(Minghui.org) I have two small MP3 players that I use to play recordings of Master Li’s lectures, the Falun Dafa exercise music, articles on Minghui radio, and so on. They worked well for several years.
I take care of my mother-in-law every other day. When I was returning from her home in July, it rained heavily. One of the small MP3’s was in a cloth bag in my bike’s front basket. My raincoat was not large enough to cover the basket, and so when I got home, the bag was completely soaked. I took out the MP3 and wiped it with a tissue. When I turned it on, it didn’t work. The numbers on the display were flashing, and it made strange sounds.
I knew it was my fault. Why didn’t I put it in my backpack? This was really disrespectful to Master, and I deeply regretted my carelessness. I said to the MP3, “It’s my fault for not taking good care of you and letting you get wet. I’m so sorry.” I removed the battery and placed the MP3 on the windowsill to dry.
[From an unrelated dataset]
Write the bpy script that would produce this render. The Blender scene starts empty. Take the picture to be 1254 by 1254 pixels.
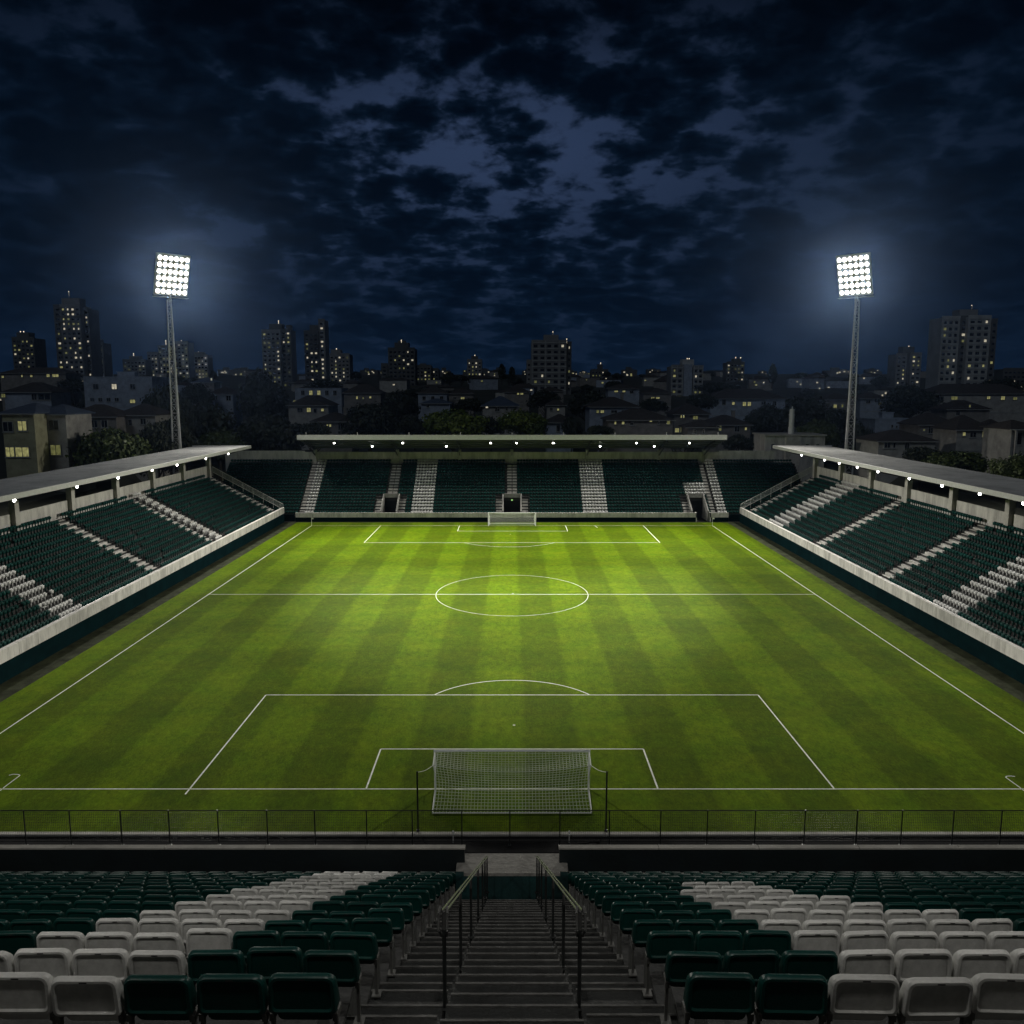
import bpy, math, random
import numpy as np
from mathutils import Vector, Matrix
R = math.radians
random.seed(7)
SC = bpy.context.scene
COL = SC.collection

# ------------------------------------------------------------------ camera, sky, moon, exposure
CAM_H, F, TH = 24.5, 1025.0, R(8.16)          # focal length in pixels of a 1254 px frame
cd = bpy.data.cameras.new('camera'); cam = bpy.data.objects.new('camera', cd); COL.objects.link(cam)
cam.location = (0, 0, CAM_H); cam.rotation_euler = (R(90) - TH, 0, 0)
cd.sensor_width = 36; cd.lens = F / 1254 * 36; cd.clip_start = .1; cd.clip_end = 9000
SC.camera = cam
SC.view_settings.view_transform = 'Standard'; SC.view_settings.look = 'None'
SC.view_settings.exposure = 0; SC.view_settings.gamma = 1
SC.render.engine = 'CYCLES'
cy = SC.cycles
cy.use_denoising = True; cy.max_bounces = 4; cy.diffuse_bounces = 2; cy.glossy_bounces = 2
cy.transmission_bounces = 2; cy.volume_bounces = 0; cy.transparent_max_bounces = 8
cy.sample_clamp_indirect = 3; cy.caustics_reflective = False; cy.caustics_refractive = False
cy.use_light_tree = True

MOON_FILL_E, FLOOD_P, SIDE_P, FAR_P, NEAR_P = .19, 7.3e5, 450, 260, 820

w = bpy.data.worlds.new('World'); SC.world = w; w.use_nodes = True
w.cycles.sampling_method = 'MANUAL'; w.cycles.sample_map_resolution = 128
nt = w.node_tree; N = nt.nodes; L = nt.links
for n in list(N): N.remove(n)
def wn(t, **k):
    n = N.new(t)
    for a, b in k.items(): setattr(n, a, b)
    return n
def wmath(op, a, b=None, c=None, clamp=False):
    n = wn('ShaderNodeMath', operation=op, use_clamp=clamp)
    for i, v in enumerate((a, b, c)):
        if v is None: continue
        if isinstance(v, (int, float)): n.inputs[i].default_value = v
        else: L.new(v, n.inputs[i])
    return n.outputs[0]
tc = wn('ShaderNodeTexCoord'); sp = wn('ShaderNodeSeparateXYZ'); L.new(tc.outputs['Generated'], sp.inputs[0])
zx, zy, zz = sp.outputs
zc = wmath('ADD', wmath('MAXIMUM', zz, 0.0), .26)
cb = wn('ShaderNodeCombineXYZ'); L.new(wmath('DIVIDE', zx, zc), cb.inputs[0]); L.new(wmath('DIVIDE', zy, zc), cb.inputs[1])
def noise(scale, det, rough, dist, off):
    mp = wn('ShaderNodeMapping'); mp.inputs['Location'].default_value = off; L.new(cb.outputs[0], mp.inputs[0])
    n = wn('ShaderNodeTexNoise'); n.inputs['Scale'].default_value = scale; n.inputs['Detail'].default_value = det
    n.inputs['Roughness'].default_value = rough; n.inputs['Distortion'].default_value = dist
    L.new(mp.outputs[0], n.inputs['Vector']); return n.outputs[0]
big = noise(1.3, 3, .5, .5, (3.1, 1.7, 0)); mid = noise(5.2, 6, .5, .25, (.4, 5.2, 0)); fine = noise(19, 6, .6, .2, (7, 2, 1))
puff = wn('ShaderNodeTexVoronoi', feature='F1'); puff.inputs['Scale'].default_value = 8.2
wv = wn('ShaderNodeVectorMath', operation='ADD'); L.new(cb.outputs[0], wv.inputs[0])
wn3 = wn('ShaderNodeTexNoise'); wn3.inputs['Scale'].default_value = 6; wn3.inputs['Detail'].default_value = 4; L.new(cb.outputs[0], wn3.inputs['Vector'])
ws = wn('ShaderNodeVectorMath', operation='SCALE'); ws.inputs['Scale'].default_value = .26; L.new(wn3.outputs['Color'], ws.inputs[0]); L.new(ws.outputs[0], wv.inputs[1]); L.new(wv.outputs[0], puff.inputs['Vector'])
pf = wmath('SUBTRACT', 1.0, wmath('MULTIPLY', puff.outputs['Distance'], 1.0))
dens = wmath('ADD', wmath('ADD', wmath('MULTIPLY', big, .28), wmath('MULTIPLY', mid, .36)), wmath('ADD', wmath('MULTIPLY', fine, .28), wmath('MULTIPLY', pf, .22)))
# afterglow: the thin, lighter part of the cloud deck lies ahead, a little above the horizon
gx = wmath('POWER', wmath('DIVIDE', wmath('ADD', zx, .03), .36), 2.0)
gz = wmath('POWER', wmath('DIVIDE', wmath('ADD', zz, -.27), .16), 2.0)
front = wmath('EXPONENT', wmath('MULTIPLY', wmath('ADD', gx, gz), -1.0))
front = wmath('MULTIPLY', front, wmath('GREATER_THAN', zy, 0.0))
thr = wmath('SUBTRACT', dens, wmath('MULTIPLY', front, .045))
mr = wn('ShaderNodeMapRange', interpolation_type='SMOOTHSTEP'); L.new(thr, mr.inputs[0])
mr.inputs['From Min'].default_value = .45; mr.inputs['From Max'].default_value = .55
mr.inputs['To Min'].default_value = 1; mr.inputs['To Max'].default_value = 0
gap = wmath('MULTIPLY', mr.outputs[0], wmath('ADD', wmath('MULTIPLY', front, .93), .07))
rim = wmath('POWER', gap, 1.35)
mb = wn('ShaderNodeMapRange', interpolation_type='SMOOTHSTEP'); L.new(dens, mb.inputs[0])      # thick and thin cloud
mb.inputs['From Min'].default_value = .46; mb.inputs['From Max'].default_value = .66
mb.inputs['To Min'].default_value = 1; mb.inputs['To Max'].default_value = 0
hz = wmath('EXPONENT', wmath('MULTIPLY', wmath('MAXIMUM', zz, 0.0), -11.0))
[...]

A few days later, I reinstalled the battery, but it still didn’t work. I let it dry for a few more days, and though the numbers stopped flickering and it worked for a little bit, it soon malfunctioned again. I let it dry out more.
During this period, I used the second MP3 to play the Dafa exercise music. One morning while doing the exercises, this MP3 suddenly made two cracking sounds and then shut off. Its screen went dark and it would not make a sound. Now both MP3s were broken.
I called my son, who works in another city, and asked him to buy an MP3 online for me. It arrived a few days later and I eagerly opened it. However, it was defective on arrival—its screen was blank, and even after I charged it, it didn’t work. I felt dejected. What was going on? Was there something I did wrong, or was there still hope for the two broken MP3s? I couldn’t figure it out.
I looked inward and realized that it was due to my xinxing issues. Over the years, I often had conflicts with my sisters-in-law when I went to my mother-in-law’s home. I always felt they were picking fights with me, making baseless accusations, and bullying me. One day, the older sister-in-law said, “A pack of pork rinds is missing from the fridge. I don’t know who ate it.”
I told her it wasn’t me. She replied sarcastically, “Right! Then let’s say a rat ate it!” She implied that I was the culprit. But I didn’t touch it. Even though I didn’t say anything at the time, I was furious inside. After she left, I cursed her in the kitchen, totally failing to maintain my xinxing. After I returned home the next day I vented my anger to my husband on the phone.
When I recalled my behavior and compared myself to Master’s teachings, I felt deeply ashamed. Although I didn’t argue and seemed to endure her criticism, I didn’t truly endure it in my heart, and I even cursed her behind her back. This was not something a cultivator should do and my cultivation state was far from adequate.
Through studying Master’s teachings and looking inward, I found many attachments: competitive mentality, unwillingness to be criticized, feelings of grievance, resentment, and arrogance. I realized that these tribulations caused by my sisters-in-laws were opportunities arranged by Master to help me improve. Instead of resenting them, I should have been grateful to them. How could I hold grudges against them? From that moment on, I was determined to treat them with the great kindness and forbearance of a cultivator, free of resentment.
As for my two MP3s, I recalled practitioners’ articles about the spiritual nature of all things and how objects could be restored by clarifying the truth to them and reciting “Falun Dafa is good, Truthfulness-Compassion-Forbearance is good.”
So, I spoke to the speakers, “Please listen to me. First, I sincerely apologize. It was my fault for not taking good care of you. This was disrespectful to Master and the Fa. You came into my life because of our predestined relationship with Dafa. Please remember, ‘Falun Dafa is good, Truthfulness-Compassion-Forbearance is good.’ You will receive blessings and you must resume working. Do not let your journey end here. Let us assimilate to Dafa, fulfill our mission, and return home with Master. Please recover quickly!”
The next morning, I turned on one of the MP3s, and it lit up and played normally! I then tried the other one, and it also worked perfectly. I was overjoyed, and thanked Master from the bottom of my heart.